First, quite some time ago, I put a lot of thought into how I should store (and recall) the random notes that Drafts lets me create. One immediate realization was…if you can’t find it (or simply never see it after you write it), you’re really just hoarding. What’s the point of keeping a note for future reference if you never refer to it?

So, I set up my Drafts Inbox to only hold untagged drafts. In my worldview, untagged means unreviewed. The badge on my Drafts app icon tells me how many unfiled items I have at any moment. And that little red badge motivates me in my continuing quest for “Inbox Zero”.

I’ve also finally accepted that, no matter how much I believe I will do it, I really never get around to reviewing later, even if I schedule a regular time to do it. I still have a “GTD review” reminder that pops up on my phone once a week, and I can’t remember the last time I actually did that.

So I try really hard to tag drafts as soon as I create them. This requires me to keep my list of tags thin and realistic. I try not to create a new tag unless I really think I will use it regularly. I need to be able to remember my tags so that I can recall the right one whenever I create a draft. But I’m also not hesitant to create a new tag when the need arises. Tagging an item with multiple tags helps me perform effective searches.

I use workspaces (which are really just tag lists on steroids) for projects and specific types of work, like “writing” or my “world domination” business plan. But in many cases, my drafts are just tagged and not linked to any particular workspace. If I’m working on a particular project, I’ll open that workspace, but if I just want to find a piece of stored data, I’ll just filter by tag. In many cases though, I’ve found that Drafts’ universal search function can find what I’m looking for instantly, without even needing to sort through tags or workspaces. That assumes that I can remember a specific enough keyword to search for.

I do review my Inbox (containing all untagged items) periodically (whenever that little red badge starts bugging me). But, to be honest, I actually spend more time cleaning out my tags list. Sometimes I’ll rename a tag, or consolidate two tags into one. The tags, and the workspaces that depend on them, keep me organized.
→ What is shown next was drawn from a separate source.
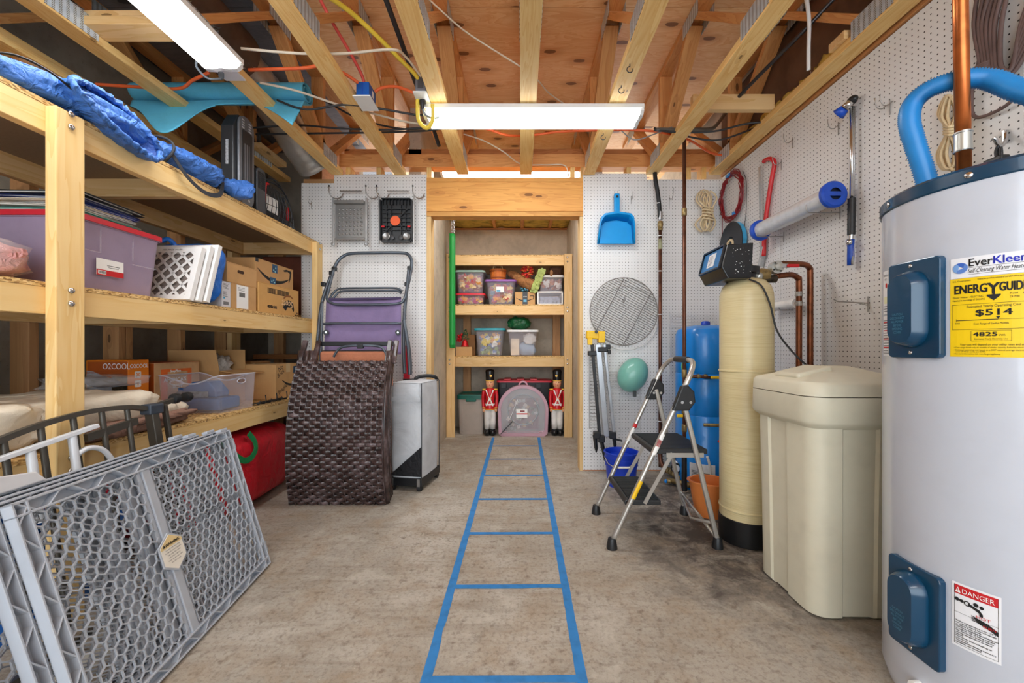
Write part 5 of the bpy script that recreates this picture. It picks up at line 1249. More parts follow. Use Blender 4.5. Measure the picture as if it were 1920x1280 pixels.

Occasionally, I’ll pull up a tag and review all items with that tag. I don’t do that often, but it’s good to do a little housekeeping every now and then.

I don’t use Drafts for lists. I use my iPhone’s Reminders app for that. But I do send items to that app via Drafts.

I’m also picky about which items I archive after sending them somewhere else (like to a text message or an email). I find that, in most cases, they can always be found there and don’t need to clutter up my Drafts repository. Most of the time, if I send it outside Drafts, it can be trashed.

One last suggestion: After you set up your Inbox to show only untagged items, pick a word or exact phrase that you think many of your related drafts might contain. Do a universal search for that word or phrase, and tag all the resulting drafts with a tag. I think you’ll find you can process a huge number of unfiled drafts that way, leaving a much smaller number to be reviewed individually.